**What the task asks**
Using the data beneath, show every line that includes the word "scene".

**Dataset extract**

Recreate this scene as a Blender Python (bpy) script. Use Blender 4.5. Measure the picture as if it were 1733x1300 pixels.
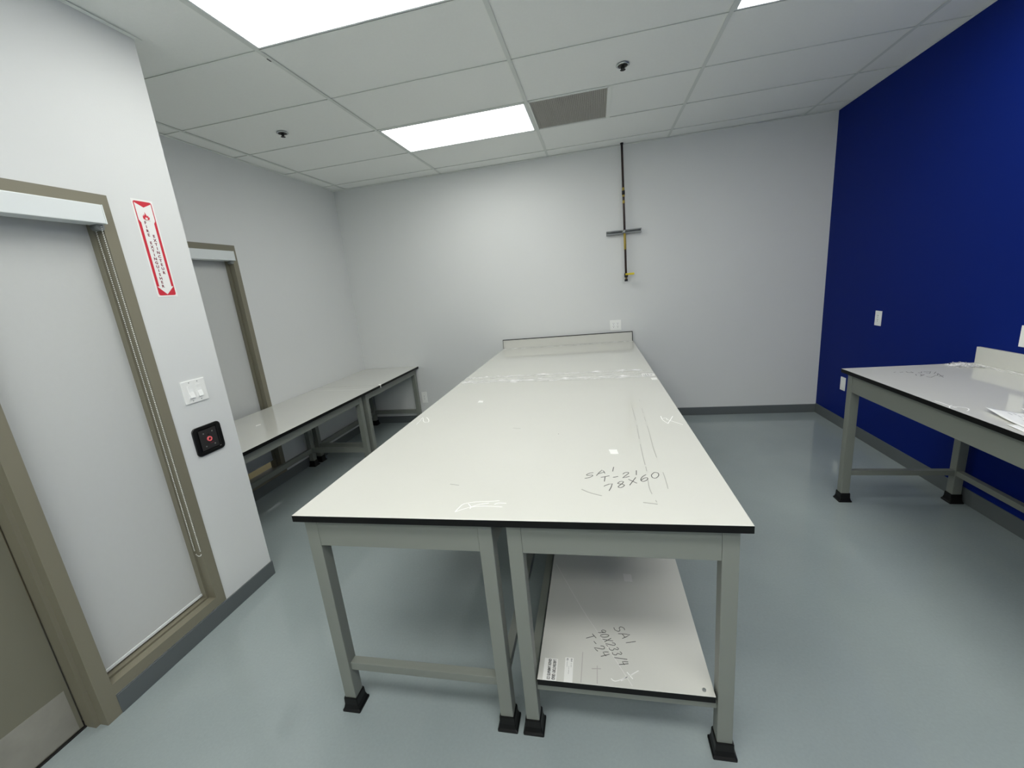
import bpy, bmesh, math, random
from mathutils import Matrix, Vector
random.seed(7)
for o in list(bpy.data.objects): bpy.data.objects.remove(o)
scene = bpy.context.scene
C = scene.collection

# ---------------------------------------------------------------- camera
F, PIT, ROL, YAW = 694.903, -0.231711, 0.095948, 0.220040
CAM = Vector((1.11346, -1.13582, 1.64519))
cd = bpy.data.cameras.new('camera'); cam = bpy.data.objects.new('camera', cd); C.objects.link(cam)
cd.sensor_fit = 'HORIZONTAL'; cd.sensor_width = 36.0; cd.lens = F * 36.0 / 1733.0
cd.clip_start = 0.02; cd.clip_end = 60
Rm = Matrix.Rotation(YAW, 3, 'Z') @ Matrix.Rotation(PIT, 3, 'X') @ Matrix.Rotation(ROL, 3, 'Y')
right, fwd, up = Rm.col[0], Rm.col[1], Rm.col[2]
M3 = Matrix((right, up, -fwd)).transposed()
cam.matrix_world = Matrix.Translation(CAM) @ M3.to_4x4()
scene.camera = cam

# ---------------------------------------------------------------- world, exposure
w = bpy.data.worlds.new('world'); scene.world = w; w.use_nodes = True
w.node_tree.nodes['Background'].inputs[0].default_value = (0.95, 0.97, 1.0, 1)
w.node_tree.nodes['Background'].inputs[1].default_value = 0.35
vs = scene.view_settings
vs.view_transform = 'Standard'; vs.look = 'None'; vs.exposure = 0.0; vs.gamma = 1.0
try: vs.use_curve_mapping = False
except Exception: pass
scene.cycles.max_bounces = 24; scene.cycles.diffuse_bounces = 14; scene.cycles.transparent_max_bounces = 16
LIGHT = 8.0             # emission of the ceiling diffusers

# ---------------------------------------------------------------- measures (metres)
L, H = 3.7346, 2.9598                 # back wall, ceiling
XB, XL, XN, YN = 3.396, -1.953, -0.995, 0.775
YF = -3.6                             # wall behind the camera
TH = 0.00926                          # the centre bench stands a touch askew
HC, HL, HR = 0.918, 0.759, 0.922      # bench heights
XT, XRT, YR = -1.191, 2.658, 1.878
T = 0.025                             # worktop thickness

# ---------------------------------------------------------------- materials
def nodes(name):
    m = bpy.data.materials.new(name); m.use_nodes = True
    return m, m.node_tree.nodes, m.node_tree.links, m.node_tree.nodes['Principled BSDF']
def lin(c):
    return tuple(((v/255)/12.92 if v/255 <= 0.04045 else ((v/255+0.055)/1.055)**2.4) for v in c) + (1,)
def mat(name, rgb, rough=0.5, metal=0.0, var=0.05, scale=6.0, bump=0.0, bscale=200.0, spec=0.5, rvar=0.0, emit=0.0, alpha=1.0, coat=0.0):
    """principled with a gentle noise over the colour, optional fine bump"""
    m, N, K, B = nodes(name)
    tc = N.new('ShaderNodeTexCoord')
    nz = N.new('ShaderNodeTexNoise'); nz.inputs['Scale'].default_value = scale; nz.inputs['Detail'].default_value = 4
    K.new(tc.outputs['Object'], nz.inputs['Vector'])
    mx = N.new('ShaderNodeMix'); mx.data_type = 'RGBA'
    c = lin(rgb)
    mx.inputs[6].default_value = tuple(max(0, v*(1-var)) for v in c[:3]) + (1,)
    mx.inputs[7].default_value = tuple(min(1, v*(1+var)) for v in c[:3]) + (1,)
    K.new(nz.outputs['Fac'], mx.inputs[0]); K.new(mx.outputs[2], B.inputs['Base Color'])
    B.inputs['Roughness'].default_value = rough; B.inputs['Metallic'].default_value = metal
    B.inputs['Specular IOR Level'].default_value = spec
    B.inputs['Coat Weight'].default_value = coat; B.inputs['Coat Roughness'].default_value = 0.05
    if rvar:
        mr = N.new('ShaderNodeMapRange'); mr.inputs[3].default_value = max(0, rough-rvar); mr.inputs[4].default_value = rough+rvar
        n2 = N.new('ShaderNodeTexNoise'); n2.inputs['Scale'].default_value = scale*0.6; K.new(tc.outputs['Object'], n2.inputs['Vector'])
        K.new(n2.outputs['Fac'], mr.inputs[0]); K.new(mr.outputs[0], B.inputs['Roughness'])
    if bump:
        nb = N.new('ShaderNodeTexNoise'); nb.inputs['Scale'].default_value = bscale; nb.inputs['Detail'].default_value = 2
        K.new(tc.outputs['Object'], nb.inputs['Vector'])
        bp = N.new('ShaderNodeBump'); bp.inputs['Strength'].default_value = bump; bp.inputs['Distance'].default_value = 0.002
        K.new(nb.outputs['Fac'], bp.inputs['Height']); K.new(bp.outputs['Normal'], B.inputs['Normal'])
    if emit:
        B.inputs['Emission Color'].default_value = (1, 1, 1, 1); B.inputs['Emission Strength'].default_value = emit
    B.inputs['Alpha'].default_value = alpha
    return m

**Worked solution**
Recreate this scene as a Blender Python (bpy) script. Use Blender 4.5. Measure the picture as if it were 1733x1300 pixels.
scene = bpy.context.scene
C = scene.collection
scene.camera = cam
w = bpy.data.worlds.new('world'); scene.world = w; w.use_nodes = True
vs = scene.view_settings
scene.cycles.max_bounces = 24; scene.cycles.diffuse_bounces = 14; scene.cycles.transparent_max_bounces = 16